The documentation is something like 2,000 pages, released very recently. Even aside from the length, much of it is highly technical; you can't really assess its impact unless you have a thorough knowledge of what the current situation is in that particular issue area.
The final text is, most assuredly, now being reviewed by specialists -- people at the Sierra Club concerning environment, the Electronic Frontier Foundation concerning freedom of information, etc. They'll be releasing their analyses. If the Obama administration thinks the NGOs are mistaken on particular points, the administration can offer responses.

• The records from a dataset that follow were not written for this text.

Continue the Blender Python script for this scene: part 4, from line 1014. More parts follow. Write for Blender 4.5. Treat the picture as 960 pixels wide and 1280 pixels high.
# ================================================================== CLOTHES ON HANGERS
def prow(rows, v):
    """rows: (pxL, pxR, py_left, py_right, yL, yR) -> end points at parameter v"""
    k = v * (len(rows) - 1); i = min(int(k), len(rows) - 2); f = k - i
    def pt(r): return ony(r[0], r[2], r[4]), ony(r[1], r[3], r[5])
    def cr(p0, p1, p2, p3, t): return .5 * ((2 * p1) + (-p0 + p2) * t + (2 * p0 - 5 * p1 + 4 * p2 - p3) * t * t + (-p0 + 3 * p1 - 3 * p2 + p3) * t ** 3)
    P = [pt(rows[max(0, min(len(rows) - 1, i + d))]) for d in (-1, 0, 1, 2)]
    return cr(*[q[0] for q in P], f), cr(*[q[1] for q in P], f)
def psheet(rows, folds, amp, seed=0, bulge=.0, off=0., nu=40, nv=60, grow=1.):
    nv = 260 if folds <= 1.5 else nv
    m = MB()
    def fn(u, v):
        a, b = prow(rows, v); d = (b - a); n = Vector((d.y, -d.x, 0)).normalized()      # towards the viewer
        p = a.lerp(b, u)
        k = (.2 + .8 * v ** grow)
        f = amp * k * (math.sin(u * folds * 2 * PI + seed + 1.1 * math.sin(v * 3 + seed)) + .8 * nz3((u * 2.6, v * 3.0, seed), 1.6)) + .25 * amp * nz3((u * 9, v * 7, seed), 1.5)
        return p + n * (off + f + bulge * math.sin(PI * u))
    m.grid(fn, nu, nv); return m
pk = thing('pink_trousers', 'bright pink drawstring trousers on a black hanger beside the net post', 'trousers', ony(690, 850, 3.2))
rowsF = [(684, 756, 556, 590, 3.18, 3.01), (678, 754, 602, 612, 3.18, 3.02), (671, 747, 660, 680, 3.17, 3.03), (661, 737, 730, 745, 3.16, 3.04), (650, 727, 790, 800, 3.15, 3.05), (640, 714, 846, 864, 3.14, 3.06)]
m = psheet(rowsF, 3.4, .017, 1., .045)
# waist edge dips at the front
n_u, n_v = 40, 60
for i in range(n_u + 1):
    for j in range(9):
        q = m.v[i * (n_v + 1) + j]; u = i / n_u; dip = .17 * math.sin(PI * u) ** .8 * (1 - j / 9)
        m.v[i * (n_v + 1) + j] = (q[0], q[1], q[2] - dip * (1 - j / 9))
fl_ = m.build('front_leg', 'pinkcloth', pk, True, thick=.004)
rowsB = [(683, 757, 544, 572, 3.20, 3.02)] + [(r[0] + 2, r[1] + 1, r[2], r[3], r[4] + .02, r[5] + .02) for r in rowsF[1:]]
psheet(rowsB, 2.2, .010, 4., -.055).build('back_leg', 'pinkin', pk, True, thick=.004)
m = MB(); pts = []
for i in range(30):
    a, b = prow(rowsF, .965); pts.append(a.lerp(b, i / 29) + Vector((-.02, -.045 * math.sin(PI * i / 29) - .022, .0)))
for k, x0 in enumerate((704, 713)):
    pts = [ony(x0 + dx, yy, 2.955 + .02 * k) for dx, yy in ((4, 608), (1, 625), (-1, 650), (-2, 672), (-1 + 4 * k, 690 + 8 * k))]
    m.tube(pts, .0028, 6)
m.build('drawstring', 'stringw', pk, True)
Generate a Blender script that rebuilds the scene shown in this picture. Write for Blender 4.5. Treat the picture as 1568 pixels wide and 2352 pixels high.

When the leaked drafts were criticized on DU, the administration's defenders' main point was to pooh-pooh the information. It was only a draft, they said, implying that the product of several years' worth of negotiations might be radically changed in the final few months. Their fallback position was that maybe it wasn't even a draft, i.e., not an accurate leak, but was just a complete fabrication by rabble-rousers. We'll now learn the truth of the matter. My guess is that the leaks will prove to be very close to or exactly identical to the final approved text.
I will also be interested in hearing from Hillary Clinton. In office, she touted the TPP as the gold standard. In the candidates' debate, she lied about her past support, falsely asserting that she had only hoped it could be the gold standard. When it was finalized, she announced her opposition to it, allegedly based on the final text, although that text had not then been publicly released. I hope she'll explain to us what provisions in the final agreement differ from the version she praised.